### Exercise directions
In the listing that follows, locate the line containing "The Blender Python" and the line containing "NAPKINS',.667,S4,.11); label('PARTY TOWELS',.215,S5,.094)". Retype exactly those two lines and every line between them, and nothing more.

[Dataset items]
▼▼▼
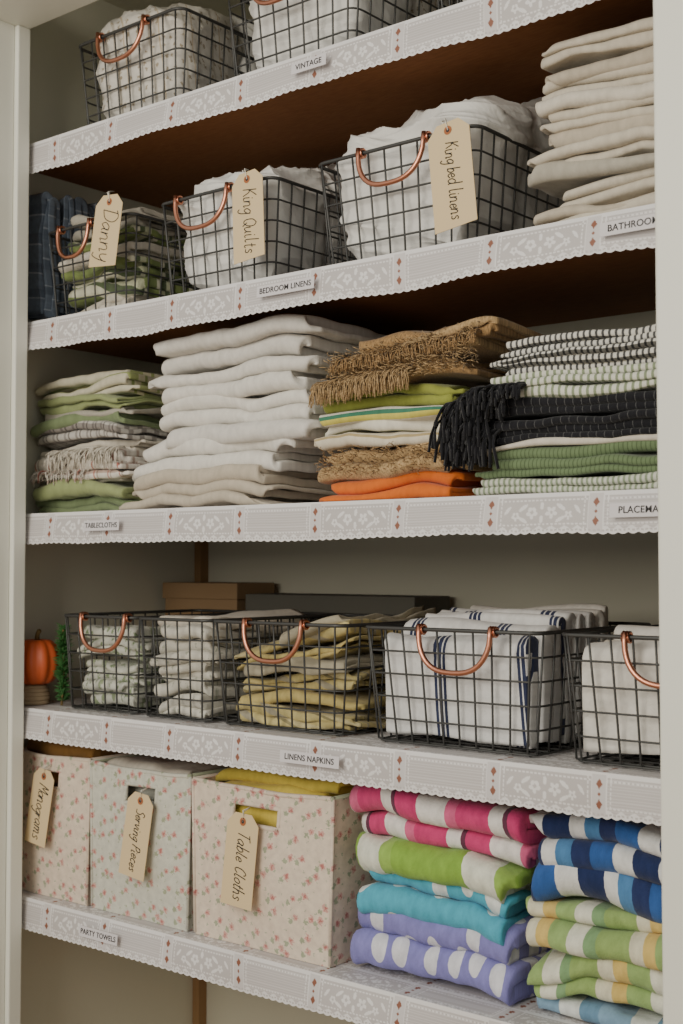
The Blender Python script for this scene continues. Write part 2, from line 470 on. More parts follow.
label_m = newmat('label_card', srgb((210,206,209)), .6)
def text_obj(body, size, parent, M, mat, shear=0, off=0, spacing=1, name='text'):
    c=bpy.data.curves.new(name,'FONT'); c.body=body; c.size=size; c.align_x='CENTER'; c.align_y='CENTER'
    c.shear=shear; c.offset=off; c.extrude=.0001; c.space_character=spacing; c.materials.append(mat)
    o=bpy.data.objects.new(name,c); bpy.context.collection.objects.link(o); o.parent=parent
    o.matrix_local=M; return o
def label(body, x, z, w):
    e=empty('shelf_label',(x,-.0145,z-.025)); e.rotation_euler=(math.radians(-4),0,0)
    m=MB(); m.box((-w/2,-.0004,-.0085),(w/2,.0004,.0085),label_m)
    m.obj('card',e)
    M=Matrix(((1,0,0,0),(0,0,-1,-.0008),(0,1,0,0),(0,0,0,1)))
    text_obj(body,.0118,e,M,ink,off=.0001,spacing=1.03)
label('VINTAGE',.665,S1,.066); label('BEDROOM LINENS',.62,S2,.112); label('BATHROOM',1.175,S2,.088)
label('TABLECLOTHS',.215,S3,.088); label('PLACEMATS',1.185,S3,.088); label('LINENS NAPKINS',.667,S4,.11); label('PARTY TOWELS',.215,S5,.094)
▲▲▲
▼▼▼
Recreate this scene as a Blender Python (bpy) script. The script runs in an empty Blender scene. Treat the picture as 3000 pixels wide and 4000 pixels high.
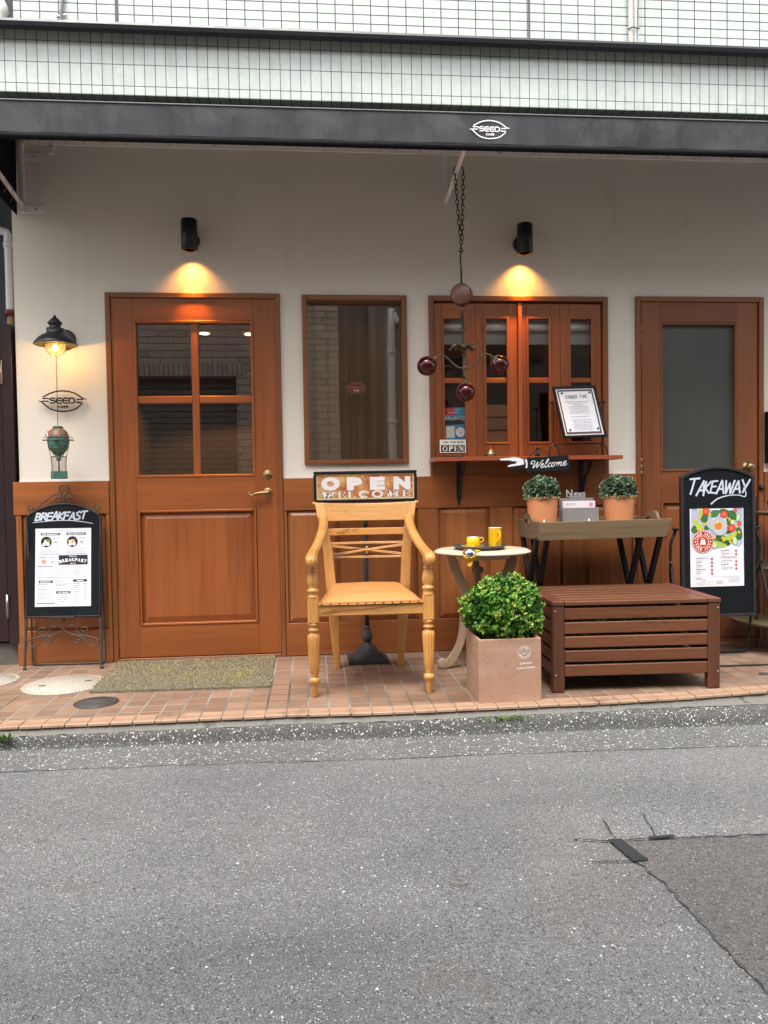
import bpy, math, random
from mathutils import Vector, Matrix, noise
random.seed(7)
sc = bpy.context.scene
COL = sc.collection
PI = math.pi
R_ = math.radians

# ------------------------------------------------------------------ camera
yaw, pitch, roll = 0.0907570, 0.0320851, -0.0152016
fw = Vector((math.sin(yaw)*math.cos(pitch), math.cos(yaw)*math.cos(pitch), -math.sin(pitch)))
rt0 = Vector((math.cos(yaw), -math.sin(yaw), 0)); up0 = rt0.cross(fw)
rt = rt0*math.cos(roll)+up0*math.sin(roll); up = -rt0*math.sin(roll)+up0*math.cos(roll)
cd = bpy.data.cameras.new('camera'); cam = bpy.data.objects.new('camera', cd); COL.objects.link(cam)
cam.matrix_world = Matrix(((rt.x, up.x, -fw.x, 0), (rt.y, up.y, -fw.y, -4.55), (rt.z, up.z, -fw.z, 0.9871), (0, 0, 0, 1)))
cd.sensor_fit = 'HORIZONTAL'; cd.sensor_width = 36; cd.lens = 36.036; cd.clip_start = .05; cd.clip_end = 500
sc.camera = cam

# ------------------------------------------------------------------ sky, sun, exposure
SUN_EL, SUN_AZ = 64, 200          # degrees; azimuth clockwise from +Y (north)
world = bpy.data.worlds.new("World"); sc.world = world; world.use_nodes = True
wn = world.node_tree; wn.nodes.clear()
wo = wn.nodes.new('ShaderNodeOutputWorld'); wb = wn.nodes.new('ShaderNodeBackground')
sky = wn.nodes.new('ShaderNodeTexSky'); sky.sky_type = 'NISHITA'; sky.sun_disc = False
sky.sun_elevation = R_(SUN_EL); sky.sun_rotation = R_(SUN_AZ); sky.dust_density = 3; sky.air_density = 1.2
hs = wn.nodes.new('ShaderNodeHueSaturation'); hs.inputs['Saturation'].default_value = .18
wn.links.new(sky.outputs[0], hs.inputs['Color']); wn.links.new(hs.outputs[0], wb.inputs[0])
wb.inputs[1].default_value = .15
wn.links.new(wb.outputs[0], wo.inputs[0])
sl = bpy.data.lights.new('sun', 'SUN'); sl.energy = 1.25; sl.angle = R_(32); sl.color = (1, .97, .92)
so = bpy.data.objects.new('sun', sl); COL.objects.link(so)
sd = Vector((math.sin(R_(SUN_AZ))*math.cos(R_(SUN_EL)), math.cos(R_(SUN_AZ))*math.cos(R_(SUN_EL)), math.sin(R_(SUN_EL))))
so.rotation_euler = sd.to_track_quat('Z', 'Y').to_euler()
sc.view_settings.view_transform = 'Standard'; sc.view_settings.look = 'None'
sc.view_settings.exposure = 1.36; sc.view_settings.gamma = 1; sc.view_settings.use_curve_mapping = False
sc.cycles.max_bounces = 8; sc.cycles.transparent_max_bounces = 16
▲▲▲
### Exercise response
The Blender Python script for this scene continues. Write part 2, from line 470 on. More parts follow.
label_m = newmat('label_card', srgb((210,206,209)), .6)
def text_obj(body, size, parent, M, mat, shear=0, off=0, spacing=1, name='text'):
    c=bpy.data.curves.new(name,'FONT'); c.body=body; c.size=size; c.align_x='CENTER'; c.align_y='CENTER'
    c.shear=shear; c.offset=off; c.extrude=.0001; c.space_character=spacing; c.materials.append(mat)
    o=bpy.data.objects.new(name,c); bpy.context.collection.objects.link(o); o.parent=parent
    o.matrix_local=M; return o
def label(body, x, z, w):
    e=empty('shelf_label',(x,-.0145,z-.025)); e.rotation_euler=(math.radians(-4),0,0)
    m=MB(); m.box((-w/2,-.0004,-.0085),(w/2,.0004,.0085),label_m)
    m.obj('card',e)
    M=Matrix(((1,0,0,0),(0,0,-1,-.0008),(0,1,0,0),(0,0,0,1)))
    text_obj(body,.0118,e,M,ink,off=.0001,spacing=1.03)
label('VINTAGE',.665,S1,.066); label('BEDROOM LINENS',.62,S2,.112); label('BATHROOM',1.175,S2,.088)
label('TABLECLOTHS',.215,S3,.088); label('PLACEMATS',1.185,S3,.088); label('LINENS NAPKINS',.667,S4,.11); label('PARTY TOWELS',.215,S5,.094)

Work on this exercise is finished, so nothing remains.